STATED GOAL
Copy out each line that has "stuff" in it.

---------- SUPPLIED MATERIAL

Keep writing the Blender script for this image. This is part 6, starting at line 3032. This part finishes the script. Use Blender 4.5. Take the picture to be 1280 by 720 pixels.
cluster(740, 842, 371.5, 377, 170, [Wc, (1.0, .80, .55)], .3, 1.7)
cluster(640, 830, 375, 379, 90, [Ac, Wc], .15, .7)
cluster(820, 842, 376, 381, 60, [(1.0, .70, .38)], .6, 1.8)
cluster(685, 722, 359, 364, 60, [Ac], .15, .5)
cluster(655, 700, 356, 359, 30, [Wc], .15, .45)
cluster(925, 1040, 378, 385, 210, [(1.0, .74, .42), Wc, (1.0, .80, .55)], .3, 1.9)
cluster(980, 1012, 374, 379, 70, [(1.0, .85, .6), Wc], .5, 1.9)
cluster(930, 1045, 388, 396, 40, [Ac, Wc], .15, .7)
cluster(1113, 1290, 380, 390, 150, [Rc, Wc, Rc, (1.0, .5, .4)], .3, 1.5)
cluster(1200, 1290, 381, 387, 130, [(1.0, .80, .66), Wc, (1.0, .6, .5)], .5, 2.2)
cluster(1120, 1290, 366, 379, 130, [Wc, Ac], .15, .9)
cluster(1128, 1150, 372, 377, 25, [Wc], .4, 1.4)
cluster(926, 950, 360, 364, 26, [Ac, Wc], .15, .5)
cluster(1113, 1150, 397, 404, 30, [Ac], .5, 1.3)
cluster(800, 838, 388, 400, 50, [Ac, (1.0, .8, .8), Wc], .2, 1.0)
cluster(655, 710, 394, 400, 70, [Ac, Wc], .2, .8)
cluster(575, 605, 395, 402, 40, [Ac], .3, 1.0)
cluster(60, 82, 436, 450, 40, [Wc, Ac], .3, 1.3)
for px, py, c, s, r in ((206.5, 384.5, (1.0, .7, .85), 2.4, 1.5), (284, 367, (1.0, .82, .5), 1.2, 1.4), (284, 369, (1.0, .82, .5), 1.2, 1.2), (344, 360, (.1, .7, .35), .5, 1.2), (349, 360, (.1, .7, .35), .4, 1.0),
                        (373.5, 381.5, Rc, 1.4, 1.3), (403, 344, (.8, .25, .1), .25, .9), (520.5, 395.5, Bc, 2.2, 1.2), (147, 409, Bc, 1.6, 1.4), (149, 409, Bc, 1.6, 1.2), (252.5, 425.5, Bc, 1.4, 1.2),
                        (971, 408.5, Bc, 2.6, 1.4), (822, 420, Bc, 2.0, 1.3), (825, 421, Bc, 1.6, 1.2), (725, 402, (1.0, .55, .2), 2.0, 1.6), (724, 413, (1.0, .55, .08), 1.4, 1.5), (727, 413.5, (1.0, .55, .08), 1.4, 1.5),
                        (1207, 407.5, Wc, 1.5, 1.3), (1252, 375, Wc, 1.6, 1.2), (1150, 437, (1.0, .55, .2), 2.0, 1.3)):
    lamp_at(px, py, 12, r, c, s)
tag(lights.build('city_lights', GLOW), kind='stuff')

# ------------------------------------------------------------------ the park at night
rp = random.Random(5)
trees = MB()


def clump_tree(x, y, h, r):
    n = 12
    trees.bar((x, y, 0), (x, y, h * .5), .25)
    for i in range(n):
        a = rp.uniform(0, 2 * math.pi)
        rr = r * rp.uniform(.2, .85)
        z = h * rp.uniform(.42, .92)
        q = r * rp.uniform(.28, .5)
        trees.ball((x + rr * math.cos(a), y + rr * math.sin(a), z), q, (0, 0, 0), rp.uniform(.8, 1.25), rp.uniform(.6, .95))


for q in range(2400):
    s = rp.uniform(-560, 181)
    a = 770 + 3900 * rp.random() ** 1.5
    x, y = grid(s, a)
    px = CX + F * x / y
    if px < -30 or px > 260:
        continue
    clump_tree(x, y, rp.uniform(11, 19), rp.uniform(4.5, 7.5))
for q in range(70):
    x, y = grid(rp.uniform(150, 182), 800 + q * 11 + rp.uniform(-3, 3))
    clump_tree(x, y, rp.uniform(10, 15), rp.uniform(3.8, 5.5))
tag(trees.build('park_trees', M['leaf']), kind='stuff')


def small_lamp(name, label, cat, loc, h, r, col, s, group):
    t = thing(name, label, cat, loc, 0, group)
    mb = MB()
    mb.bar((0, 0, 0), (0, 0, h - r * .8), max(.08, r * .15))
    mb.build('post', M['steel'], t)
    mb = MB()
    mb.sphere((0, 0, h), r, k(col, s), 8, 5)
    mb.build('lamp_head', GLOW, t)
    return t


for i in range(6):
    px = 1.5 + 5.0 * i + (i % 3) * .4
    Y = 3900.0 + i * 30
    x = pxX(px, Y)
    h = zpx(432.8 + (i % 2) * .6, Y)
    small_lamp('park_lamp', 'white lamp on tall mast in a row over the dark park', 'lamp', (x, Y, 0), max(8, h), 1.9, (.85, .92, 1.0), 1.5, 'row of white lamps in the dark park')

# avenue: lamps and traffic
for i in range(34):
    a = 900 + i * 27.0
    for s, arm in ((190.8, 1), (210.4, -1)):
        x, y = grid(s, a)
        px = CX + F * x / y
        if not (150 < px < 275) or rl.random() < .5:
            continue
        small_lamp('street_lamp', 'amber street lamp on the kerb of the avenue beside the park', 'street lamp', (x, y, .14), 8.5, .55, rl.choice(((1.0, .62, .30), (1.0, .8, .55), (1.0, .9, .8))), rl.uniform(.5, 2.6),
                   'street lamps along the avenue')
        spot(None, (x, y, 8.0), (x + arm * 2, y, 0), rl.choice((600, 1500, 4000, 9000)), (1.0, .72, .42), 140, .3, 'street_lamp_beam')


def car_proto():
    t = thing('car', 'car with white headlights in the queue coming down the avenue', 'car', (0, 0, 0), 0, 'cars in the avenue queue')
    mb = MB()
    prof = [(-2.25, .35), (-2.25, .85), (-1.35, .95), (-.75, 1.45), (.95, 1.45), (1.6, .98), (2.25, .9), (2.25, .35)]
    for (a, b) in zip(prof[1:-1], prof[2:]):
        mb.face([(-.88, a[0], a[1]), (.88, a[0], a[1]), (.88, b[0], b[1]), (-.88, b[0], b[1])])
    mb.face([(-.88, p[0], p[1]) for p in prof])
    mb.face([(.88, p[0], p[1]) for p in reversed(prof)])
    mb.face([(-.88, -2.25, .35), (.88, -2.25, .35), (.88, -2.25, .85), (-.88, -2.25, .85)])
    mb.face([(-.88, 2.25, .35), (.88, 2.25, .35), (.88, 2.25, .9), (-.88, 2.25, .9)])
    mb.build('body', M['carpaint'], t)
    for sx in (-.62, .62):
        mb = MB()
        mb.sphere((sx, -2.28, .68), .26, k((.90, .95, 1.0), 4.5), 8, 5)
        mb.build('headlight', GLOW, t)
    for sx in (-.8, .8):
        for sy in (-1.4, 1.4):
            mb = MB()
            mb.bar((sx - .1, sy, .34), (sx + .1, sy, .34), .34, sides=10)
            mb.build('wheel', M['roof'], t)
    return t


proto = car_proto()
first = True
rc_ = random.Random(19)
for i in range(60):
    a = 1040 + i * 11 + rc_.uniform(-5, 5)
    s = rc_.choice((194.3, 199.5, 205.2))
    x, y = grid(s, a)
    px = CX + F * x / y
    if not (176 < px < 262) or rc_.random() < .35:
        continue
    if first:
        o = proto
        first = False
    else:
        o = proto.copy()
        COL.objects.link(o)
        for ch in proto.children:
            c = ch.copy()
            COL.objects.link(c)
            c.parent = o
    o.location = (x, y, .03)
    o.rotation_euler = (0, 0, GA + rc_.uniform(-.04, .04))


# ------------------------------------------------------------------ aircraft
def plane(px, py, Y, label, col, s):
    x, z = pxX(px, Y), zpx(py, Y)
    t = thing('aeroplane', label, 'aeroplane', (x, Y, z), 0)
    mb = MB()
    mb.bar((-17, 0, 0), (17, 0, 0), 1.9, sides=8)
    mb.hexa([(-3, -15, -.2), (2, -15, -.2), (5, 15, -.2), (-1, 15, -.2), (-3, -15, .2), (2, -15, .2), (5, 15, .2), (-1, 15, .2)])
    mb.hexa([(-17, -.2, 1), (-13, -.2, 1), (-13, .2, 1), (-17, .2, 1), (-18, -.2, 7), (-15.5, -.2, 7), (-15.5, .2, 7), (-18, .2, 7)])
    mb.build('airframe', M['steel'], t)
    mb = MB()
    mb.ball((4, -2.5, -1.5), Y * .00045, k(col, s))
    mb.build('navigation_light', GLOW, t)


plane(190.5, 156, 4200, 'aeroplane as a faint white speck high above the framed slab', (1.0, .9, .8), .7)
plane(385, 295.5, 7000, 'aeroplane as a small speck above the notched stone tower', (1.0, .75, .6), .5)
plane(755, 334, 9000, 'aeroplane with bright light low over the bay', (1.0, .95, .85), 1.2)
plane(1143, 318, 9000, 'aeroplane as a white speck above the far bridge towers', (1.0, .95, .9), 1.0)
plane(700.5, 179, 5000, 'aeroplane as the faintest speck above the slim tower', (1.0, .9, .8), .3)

--------------------

ANSWER
tag(lights.build('city_lights', GLOW), kind='stuff')
tag(trees.build('park_trees', M['leaf']), kind='stuff')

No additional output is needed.